Performance Evaluation

Performance comparison of SQL on Hadoop without Alluxio

  1. The size of the data: 150 million rows, 50 fields, 46 GB
  2. Description of our test SQL queries:

The test results are:

Presto’s query performance has a greater advantage than the previous solutions.

Presto Performance comparison of single concurrent queries with or without Alluxio cache

The x-axis is the query time, and the query is performed every 1 minute; the ordinate is the time of the query, the unit is ms. In the above figure, the green line is the query performance curve of Presto+Alluxio; the red line is the query performance curve of Presto + non-Alluxio. From the results, the query delay of Alluxio Cache has obvious optimization, and the query time is very stable.

Issues Addressed

During our deployment, some problems were also identified:

  1. Alluxio do not support to measure and report some performance related metrics that we are interested in. In our current deployed version v1.7.1, the current metrics are more related to RPC Ops, there are very few performance metrics, such as RPC delay of worker thrift server, thread pool usage of thrift server, GC status, etc.
  2. There is still room for Alluxio to optimize its RPC performance. Our performance tests with high concurrency show occasionally worker timeout occurs, and we suspect it is related to a suboptimal thread pool configuration. The community is planning a major upgrade in its RPC framework in Alluxio 2.0.
  3. Performance issues of Alluxio master metadata: Users familiar with namenode may know that, if the number of blocks and files of a single namenode exceeds a certain threshold, system performance will be degraded, and this single point of failure will risk the entire service. For us, the size of the metadata loaded into Alluxio is currently limited using whitelisting. A good news is that the community has a plan to support at least 1 billion files in Alluxio 2.0.

Future Plan

Currently, with the help of this platform, there are already a lot of interactive query services running using Presto+Alluxio, which greatly expands the requirements of interactive query business scenarios other than real-time computing and offline computing.
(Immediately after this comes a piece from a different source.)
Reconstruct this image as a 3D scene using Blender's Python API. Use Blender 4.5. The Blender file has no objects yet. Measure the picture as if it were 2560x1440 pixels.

In most of the cases, Alluxio can improve the response time of queries, so for next steps we will consider deploying services on a larger scale widely and available to more business applications. At the same time, we will be more active in community activities, focusing on Alluxio performance, stability and exploring more business applications. Specifically:

  1. Test Presto+Alluxio on YARN framework: The current framework is a cluster independent of YARN. Due to the particularity of ad-hoc business, its concurrency is not particularly high, so it will cause a certain amount of waste of resources. Yarn-based Presto+Alluxio can solve this problem well, and it also offers a lot of more opportunities. In fact, there is already a yarn-based Presto+Alluxio test environment, which is undergoing functional and performance testing.
  2. Interfacing Alluxio with more data warehousing services on the Alluxio unified namespace.
  3. Discover more applications for Alluxio reading and writing with more production teams.

In the end, I especially acknowledge the help from the Alluxio maintainer Bin Fan and the open source community for their support during our exploration!